Wednesday, June 25, 2014

I Don't Feel Like Myself Because I Feel Like Everything Else

Lately I've been trying to discover the main theme in my blog, and I guess I can't figure it out for one giant reason: I have no idea what the theme of my own life is. I could just say I have no idea what I'm trying to do here with my life, but that just makes me sound like any other teenager-going-on-adult. The thing is, I do know what I'm doing. The problem is, I don't know how OK I am with what I'm doing.

I'm in the suburban outskirts of Chicago right now visiting my beloved Christopher, and I can't help but feel guilty for being much happier than most of my family right now. To be honest, it makes me feel rather uncomfortable, especially when thoughts like this go through my head: Am I leaving my family behind? Should I feel bad for feeling happy? Deep down, no. I'm not supposed to feel bad and I'm not leaving them behind. One day I'll have to fly out of the nest and venture off into foreign -- and more exciting -- lands. And I know I'm going to end up somewhere far away from the place I grew up, but that is not leaving my family behind. 

It's simply growing up. Being someone. Starting afresh. And as I grow, I'll continue to learn how special it is to be able to see my family on those occasions that really matter. I'll learn about how much they've effected my life (in good and bad ways) and I'll realize that they'll always be special and important to me, no matter what. And that's not a bad thing.

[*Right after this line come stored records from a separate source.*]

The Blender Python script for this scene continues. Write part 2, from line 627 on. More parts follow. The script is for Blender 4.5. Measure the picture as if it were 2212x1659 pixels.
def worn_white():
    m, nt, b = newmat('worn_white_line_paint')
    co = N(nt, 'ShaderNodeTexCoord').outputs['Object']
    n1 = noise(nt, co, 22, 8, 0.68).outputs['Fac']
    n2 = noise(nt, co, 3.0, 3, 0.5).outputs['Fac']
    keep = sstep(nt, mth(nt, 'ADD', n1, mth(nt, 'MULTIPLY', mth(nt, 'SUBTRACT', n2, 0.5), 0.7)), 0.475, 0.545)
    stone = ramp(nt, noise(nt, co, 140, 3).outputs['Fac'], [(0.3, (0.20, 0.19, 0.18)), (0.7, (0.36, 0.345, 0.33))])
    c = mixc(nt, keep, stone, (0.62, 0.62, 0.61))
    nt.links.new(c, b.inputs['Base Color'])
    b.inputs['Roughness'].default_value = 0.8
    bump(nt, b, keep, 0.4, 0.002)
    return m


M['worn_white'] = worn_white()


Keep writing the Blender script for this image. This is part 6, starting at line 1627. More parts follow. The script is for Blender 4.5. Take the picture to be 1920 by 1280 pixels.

It's not something I should feel bad about. They're where I come from, and they should know that they're the ones who will always be close to my heart.

I guess I'm just saying I'm worried. It's hard to not freak out about stuff like this when I feel like my life and personality keeps changing with each day that passes. I'm discovering more and more blogs that inspire me to be a better blogger -- and basically just a better writer. My biggest worry is that I'm not going to be as great as those bloggers; I'm not going to bring in all the web traffic that they do. At the same time, I have hope that I can accomplish just as much as they do. Everyone wants to change someone's life in some way, usually in good ways. That's all I'm hoping for. And at the same time, I hope I can do this without forgetting my family and where I come from, and I especially hope they won't forget about me.